- _STATED EXERCISE_: Give back the lines exactly, from the first one to the line with "Pl = np.concatenate([bt[k]+rng.normal(size=(250, 3))*.3", both ends included.

● ● ● ● ● ● ●

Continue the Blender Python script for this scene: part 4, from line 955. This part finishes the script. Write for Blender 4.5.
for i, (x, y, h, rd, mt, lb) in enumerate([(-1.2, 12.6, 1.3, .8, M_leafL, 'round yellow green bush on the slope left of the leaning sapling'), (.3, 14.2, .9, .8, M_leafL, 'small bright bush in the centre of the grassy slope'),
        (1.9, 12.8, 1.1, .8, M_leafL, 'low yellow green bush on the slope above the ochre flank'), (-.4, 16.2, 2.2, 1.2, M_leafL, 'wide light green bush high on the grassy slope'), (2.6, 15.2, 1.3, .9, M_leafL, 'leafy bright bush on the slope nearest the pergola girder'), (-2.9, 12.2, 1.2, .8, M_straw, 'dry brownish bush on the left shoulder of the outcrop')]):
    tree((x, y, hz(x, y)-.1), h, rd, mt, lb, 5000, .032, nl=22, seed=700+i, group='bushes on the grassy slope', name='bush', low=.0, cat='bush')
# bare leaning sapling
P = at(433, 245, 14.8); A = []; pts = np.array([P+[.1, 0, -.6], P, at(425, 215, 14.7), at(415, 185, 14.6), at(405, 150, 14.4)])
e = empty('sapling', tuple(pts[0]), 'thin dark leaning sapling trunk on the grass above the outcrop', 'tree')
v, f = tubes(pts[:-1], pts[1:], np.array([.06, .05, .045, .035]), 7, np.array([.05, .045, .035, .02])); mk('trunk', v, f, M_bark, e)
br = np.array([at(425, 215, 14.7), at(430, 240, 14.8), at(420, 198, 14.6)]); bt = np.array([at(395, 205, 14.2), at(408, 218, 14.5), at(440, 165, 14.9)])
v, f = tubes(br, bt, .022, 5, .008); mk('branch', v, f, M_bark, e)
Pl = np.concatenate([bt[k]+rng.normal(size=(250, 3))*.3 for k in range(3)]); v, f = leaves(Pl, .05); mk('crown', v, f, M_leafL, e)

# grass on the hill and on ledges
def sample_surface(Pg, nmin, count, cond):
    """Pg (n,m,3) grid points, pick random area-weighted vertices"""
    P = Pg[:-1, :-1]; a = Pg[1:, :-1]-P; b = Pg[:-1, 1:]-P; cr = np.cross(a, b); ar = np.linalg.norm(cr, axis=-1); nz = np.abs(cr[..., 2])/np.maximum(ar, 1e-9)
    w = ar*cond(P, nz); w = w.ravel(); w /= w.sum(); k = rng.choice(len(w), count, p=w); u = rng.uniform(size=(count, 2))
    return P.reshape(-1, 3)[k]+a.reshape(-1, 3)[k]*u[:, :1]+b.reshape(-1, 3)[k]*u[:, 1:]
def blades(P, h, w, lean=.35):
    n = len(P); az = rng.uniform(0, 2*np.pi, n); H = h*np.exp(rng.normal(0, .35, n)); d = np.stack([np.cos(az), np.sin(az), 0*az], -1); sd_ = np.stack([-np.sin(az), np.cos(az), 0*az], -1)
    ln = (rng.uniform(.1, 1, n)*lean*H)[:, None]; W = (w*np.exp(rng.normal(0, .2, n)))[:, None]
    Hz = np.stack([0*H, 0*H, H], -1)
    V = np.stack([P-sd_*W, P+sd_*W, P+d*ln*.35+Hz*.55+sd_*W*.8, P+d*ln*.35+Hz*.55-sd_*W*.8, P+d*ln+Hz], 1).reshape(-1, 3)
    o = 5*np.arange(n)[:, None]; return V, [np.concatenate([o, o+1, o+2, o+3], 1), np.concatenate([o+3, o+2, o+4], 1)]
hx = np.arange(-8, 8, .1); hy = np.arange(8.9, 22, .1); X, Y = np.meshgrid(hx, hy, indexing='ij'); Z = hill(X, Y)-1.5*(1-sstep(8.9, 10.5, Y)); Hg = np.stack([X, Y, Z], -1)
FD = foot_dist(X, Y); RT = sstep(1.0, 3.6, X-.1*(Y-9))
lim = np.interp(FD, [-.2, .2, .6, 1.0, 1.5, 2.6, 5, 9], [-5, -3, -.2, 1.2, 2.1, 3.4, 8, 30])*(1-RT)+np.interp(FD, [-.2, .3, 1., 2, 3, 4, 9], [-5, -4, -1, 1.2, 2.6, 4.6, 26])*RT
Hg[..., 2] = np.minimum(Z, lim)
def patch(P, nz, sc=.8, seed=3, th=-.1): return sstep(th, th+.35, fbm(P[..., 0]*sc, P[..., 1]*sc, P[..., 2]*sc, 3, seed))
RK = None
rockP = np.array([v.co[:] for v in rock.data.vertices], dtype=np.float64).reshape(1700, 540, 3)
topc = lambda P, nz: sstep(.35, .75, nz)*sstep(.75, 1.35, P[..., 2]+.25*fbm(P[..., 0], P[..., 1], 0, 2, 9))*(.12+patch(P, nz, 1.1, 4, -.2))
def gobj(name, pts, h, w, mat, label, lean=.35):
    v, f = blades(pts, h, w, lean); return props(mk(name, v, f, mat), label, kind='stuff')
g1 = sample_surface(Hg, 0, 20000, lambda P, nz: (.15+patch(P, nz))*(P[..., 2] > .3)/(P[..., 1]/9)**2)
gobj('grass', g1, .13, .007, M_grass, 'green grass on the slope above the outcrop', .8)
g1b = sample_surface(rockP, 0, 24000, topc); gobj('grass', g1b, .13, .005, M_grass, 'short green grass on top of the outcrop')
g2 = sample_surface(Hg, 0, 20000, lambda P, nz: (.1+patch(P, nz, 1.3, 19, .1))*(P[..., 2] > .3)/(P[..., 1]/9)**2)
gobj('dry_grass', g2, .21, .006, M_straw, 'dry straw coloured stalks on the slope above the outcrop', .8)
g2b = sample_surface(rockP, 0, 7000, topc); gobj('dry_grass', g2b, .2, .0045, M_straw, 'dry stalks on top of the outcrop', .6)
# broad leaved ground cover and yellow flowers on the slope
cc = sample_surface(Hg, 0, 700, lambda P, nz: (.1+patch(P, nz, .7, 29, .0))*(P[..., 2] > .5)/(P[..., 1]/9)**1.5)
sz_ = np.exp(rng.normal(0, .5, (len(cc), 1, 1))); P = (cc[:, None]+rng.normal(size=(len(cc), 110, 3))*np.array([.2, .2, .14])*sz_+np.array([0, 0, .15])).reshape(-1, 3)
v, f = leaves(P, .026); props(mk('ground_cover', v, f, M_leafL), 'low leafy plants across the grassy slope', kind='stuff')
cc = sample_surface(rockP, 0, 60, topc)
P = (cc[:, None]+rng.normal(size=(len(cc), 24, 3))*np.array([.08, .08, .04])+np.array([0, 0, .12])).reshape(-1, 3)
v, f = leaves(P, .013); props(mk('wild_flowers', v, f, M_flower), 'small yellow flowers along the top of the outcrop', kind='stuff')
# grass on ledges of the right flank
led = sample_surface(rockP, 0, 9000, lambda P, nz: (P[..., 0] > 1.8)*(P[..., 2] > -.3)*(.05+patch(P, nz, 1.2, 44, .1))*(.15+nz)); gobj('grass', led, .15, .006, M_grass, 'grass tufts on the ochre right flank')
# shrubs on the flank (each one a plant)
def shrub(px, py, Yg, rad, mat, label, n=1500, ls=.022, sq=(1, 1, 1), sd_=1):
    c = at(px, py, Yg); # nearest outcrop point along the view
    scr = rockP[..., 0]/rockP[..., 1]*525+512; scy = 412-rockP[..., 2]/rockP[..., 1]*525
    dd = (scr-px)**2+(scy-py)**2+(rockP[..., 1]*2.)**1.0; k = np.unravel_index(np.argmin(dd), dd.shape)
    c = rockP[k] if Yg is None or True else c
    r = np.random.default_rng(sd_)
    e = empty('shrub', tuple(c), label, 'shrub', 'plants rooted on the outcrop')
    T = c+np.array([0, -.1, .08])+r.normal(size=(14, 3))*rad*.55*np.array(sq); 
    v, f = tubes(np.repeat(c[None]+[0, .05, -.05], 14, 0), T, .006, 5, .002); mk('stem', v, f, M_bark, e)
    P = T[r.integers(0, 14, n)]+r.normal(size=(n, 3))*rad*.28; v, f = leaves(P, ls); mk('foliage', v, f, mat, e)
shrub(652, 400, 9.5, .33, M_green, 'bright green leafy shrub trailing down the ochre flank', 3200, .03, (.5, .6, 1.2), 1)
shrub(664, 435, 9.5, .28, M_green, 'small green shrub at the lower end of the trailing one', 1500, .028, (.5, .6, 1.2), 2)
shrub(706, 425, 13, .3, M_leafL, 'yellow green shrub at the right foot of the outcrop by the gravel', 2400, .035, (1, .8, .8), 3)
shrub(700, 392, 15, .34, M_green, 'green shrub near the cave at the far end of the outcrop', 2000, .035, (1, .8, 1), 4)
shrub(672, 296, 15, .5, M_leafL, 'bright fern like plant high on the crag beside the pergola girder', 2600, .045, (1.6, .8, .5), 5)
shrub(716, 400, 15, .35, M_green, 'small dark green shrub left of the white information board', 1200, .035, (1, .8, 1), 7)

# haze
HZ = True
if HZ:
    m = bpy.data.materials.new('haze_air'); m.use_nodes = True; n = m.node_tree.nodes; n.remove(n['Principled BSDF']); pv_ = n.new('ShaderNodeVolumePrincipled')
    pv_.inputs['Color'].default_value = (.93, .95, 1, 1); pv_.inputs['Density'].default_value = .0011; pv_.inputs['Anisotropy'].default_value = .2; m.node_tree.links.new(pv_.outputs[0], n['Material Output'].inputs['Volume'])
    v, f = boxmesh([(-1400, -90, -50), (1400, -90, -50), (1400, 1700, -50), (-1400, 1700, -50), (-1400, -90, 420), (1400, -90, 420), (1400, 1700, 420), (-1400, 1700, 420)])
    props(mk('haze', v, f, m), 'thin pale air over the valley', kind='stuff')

● ● ● ● ● ● ●

- _FULL RESPONSE_:
Continue the Blender Python script for this scene: part 4, from line 955. This part finishes the script. Write for Blender 4.5.
for i, (x, y, h, rd, mt, lb) in enumerate([(-1.2, 12.6, 1.3, .8, M_leafL, 'round yellow green bush on the slope left of the leaning sapling'), (.3, 14.2, .9, .8, M_leafL, 'small bright bush in the centre of the grassy slope'),
        (1.9, 12.8, 1.1, .8, M_leafL, 'low yellow green bush on the slope above the ochre flank'), (-.4, 16.2, 2.2, 1.2, M_leafL, 'wide light green bush high on the grassy slope'), (2.6, 15.2, 1.3, .9, M_leafL, 'leafy bright bush on the slope nearest the pergola girder'), (-2.9, 12.2, 1.2, .8, M_straw, 'dry brownish bush on the left shoulder of the outcrop')]):
    tree((x, y, hz(x, y)-.1), h, rd, mt, lb, 5000, .032, nl=22, seed=700+i, group='bushes on the grassy slope', name='bush', low=.0, cat='bush')
# bare leaning sapling
P = at(433, 245, 14.8); A = []; pts = np.array([P+[.1, 0, -.6], P, at(425, 215, 14.7), at(415, 185, 14.6), at(405, 150, 14.4)])
e = empty('sapling', tuple(pts[0]), 'thin dark leaning sapling trunk on the grass above the outcrop', 'tree')
v, f = tubes(pts[:-1], pts[1:], np.array([.06, .05, .045, .035]), 7, np.array([.05, .045, .035, .02])); mk('trunk', v, f, M_bark, e)
br = np.array([at(425, 215, 14.7), at(430, 240, 14.8), at(420, 198, 14.6)]); bt = np.array([at(395, 205, 14.2), at(408, 218, 14.5), at(440, 165, 14.9)])
v, f = tubes(br, bt, .022, 5, .008); mk('branch', v, f, M_bark, e)
Pl = np.concatenate([bt[k]+rng.normal(size=(250, 3))*.3 for k in range(3)]); v, f = leaves(Pl, .05); mk('crown', v, f, M_leafL, e)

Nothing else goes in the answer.